→ **Exercise task**
Can you restate the lines of the entries below, word for word, from the first one through the line that includes "COL = scene.collection"?

[Scene modeling code data]
● ● ● ●

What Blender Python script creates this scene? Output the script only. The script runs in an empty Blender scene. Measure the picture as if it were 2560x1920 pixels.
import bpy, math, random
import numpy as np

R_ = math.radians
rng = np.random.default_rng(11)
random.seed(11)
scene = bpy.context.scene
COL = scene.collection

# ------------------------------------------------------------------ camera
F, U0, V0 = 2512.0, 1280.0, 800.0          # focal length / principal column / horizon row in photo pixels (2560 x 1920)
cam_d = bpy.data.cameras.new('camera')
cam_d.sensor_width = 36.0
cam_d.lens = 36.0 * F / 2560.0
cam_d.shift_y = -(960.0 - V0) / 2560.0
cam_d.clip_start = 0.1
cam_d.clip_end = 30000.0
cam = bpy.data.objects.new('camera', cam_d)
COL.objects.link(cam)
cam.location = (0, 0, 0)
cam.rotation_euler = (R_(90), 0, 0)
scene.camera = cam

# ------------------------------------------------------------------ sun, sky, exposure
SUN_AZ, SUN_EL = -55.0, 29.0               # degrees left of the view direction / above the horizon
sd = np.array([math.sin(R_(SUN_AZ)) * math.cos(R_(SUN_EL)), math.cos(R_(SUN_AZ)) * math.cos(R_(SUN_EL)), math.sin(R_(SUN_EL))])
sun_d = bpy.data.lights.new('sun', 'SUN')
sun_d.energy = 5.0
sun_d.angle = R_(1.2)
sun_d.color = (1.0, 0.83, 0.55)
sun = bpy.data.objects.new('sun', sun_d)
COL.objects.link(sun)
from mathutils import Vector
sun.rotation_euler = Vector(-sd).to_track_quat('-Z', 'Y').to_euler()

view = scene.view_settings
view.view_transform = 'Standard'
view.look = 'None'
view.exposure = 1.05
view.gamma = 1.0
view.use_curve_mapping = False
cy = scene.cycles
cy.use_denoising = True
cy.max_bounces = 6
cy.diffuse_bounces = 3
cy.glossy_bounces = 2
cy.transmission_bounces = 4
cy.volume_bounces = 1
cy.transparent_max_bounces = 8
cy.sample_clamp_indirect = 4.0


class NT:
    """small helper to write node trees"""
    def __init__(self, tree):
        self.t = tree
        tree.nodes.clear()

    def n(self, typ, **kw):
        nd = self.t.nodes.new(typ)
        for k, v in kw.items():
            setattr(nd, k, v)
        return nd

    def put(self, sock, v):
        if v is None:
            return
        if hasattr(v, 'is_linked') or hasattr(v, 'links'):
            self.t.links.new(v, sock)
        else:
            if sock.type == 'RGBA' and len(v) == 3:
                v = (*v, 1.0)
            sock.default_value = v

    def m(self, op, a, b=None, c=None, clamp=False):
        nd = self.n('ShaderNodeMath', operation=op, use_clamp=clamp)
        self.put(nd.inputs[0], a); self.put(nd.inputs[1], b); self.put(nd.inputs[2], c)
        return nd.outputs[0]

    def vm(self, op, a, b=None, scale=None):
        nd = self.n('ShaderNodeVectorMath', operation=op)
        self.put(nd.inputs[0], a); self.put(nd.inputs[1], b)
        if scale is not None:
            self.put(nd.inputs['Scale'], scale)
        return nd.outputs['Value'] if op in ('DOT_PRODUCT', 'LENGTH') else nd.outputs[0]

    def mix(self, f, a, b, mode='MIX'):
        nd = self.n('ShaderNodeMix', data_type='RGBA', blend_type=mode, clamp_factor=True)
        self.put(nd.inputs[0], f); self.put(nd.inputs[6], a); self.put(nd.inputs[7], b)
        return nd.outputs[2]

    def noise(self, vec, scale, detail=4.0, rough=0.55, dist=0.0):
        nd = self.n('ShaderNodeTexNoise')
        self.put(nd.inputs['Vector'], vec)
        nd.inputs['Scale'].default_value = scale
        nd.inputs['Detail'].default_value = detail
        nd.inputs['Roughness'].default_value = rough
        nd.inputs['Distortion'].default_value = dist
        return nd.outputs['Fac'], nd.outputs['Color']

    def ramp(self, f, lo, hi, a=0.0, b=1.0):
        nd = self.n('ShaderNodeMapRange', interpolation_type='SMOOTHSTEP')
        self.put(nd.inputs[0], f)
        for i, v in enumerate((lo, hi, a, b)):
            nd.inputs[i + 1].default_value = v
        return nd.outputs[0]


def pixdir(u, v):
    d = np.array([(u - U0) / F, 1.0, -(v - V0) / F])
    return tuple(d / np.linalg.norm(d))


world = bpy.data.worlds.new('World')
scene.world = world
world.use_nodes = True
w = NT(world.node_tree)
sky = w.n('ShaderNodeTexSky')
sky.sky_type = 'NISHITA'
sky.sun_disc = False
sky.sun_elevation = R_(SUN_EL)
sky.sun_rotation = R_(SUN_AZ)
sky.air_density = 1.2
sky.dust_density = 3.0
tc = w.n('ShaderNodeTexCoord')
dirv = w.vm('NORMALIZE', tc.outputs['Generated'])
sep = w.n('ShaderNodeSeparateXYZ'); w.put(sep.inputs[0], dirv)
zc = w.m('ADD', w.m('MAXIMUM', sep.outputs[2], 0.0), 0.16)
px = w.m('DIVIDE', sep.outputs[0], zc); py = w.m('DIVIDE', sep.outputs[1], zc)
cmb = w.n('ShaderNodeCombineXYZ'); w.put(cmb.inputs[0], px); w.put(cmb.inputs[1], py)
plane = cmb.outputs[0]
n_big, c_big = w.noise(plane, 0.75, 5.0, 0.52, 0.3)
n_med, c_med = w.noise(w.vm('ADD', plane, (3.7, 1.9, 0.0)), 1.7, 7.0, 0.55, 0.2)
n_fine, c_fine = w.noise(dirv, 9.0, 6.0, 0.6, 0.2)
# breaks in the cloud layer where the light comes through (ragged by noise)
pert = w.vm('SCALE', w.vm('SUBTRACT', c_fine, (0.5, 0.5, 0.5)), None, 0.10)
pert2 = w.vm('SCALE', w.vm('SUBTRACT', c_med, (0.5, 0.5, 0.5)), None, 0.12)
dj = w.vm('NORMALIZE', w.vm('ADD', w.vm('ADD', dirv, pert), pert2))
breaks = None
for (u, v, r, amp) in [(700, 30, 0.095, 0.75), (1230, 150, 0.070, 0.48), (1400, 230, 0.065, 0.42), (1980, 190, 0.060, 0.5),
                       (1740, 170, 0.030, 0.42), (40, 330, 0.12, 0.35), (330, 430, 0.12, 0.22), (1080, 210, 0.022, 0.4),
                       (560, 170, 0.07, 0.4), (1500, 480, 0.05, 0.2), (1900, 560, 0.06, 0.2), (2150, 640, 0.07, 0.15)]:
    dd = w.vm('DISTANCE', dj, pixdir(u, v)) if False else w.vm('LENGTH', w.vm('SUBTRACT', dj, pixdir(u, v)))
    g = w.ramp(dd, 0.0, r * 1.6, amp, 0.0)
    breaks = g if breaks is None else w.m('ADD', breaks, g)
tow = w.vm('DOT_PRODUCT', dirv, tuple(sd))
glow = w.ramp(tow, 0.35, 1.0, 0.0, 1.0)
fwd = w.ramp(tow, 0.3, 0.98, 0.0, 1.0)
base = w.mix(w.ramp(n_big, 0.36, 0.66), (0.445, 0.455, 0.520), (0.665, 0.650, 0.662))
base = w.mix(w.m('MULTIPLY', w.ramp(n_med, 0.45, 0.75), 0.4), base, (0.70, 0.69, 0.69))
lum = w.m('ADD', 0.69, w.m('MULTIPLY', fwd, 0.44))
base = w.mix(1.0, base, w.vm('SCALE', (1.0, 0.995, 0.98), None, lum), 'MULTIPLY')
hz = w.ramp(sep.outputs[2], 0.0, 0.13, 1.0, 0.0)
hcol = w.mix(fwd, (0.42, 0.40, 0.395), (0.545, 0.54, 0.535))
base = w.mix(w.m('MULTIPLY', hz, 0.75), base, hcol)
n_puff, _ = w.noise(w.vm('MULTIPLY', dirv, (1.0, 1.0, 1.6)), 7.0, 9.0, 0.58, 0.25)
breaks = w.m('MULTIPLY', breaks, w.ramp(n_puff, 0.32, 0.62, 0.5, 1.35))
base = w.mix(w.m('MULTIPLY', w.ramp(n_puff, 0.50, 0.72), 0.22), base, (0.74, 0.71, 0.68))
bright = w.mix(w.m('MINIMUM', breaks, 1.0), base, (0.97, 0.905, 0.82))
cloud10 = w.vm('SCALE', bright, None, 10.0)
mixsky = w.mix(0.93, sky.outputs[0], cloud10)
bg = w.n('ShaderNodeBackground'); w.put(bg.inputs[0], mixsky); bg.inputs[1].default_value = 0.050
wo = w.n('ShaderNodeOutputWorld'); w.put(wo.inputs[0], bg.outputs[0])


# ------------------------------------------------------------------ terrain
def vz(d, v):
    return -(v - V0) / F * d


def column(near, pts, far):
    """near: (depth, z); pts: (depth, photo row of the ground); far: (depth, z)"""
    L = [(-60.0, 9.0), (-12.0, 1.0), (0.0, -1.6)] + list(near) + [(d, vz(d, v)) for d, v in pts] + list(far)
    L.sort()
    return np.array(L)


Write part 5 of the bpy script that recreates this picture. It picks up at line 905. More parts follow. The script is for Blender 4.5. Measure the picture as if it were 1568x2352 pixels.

● ● ● ●

→ **Answer for this exercise**
What Blender Python script creates this scene? Output the script only. The script runs in an empty Blender scene. Measure the picture as if it were 2560x1920 pixels.
import bpy, math, random
import numpy as np

R_ = math.radians
rng = np.random.default_rng(11)
random.seed(11)
scene = bpy.context.scene
COL = scene.collection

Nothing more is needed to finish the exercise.